Asylum seekers complained that they had been promised trains, and then a meagre number of buses arrived.
“They played with us,” said Saif Sabham, from Iraq.
“People trampled on each other and we don’t even know where the buses [are going to] take us”, he added.
Local police decline to talk to press.
’Overwhelmed’
But Croatian interior minister Ranko Ostojic, who came to Tovarnik for a press conference, said: “Croatia is overwhelmed”.
He said 6,500 people arrived in the past two days, compared to 5,900 in the past nine months.
He added that Croatia had just 432 asylum requests in all of 2014. “Our capacity is totally full”, he told media.
Ostojic also said Croatia won’t let migrants go west into the EU’s Schengen area, a passport-free travel zone, which his country is yet to join.
“There is no free passage to Slovenia [a Schengen member],” he said.

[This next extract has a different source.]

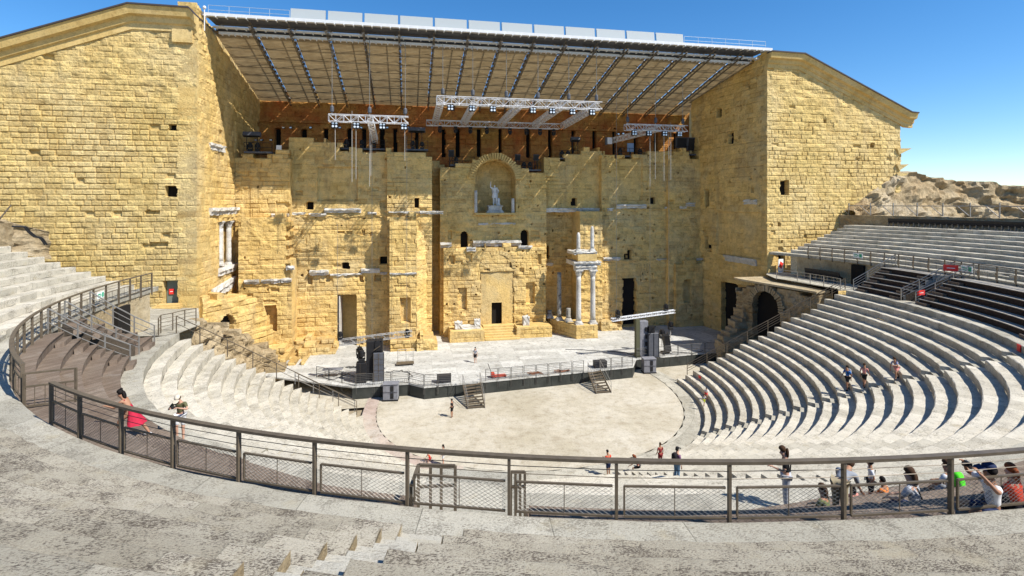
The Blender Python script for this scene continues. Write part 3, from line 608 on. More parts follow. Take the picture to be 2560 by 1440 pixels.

He noted that migrants can only travel further if EU transit states and host states agree. He also said people who refuse to register in Croatia will be arrested.
The minister called on Greece, Macedonia, and Serbia to uphold their obligations under international and EU law.
Greece
“Greece needs to stop the pipe”, he said, referring to the movement of people from refugee camps in Turkey, through Greece, to the Western Balkans.
Croatia’s PM, earlier this week, had indicated he would let the migrants travel onward to Germany.
But Ostojic denied that Berlin put pressure on Zagreb to clamp down.
“I don’t need phone calls from Germany. We are doing this because of EU law”, he said.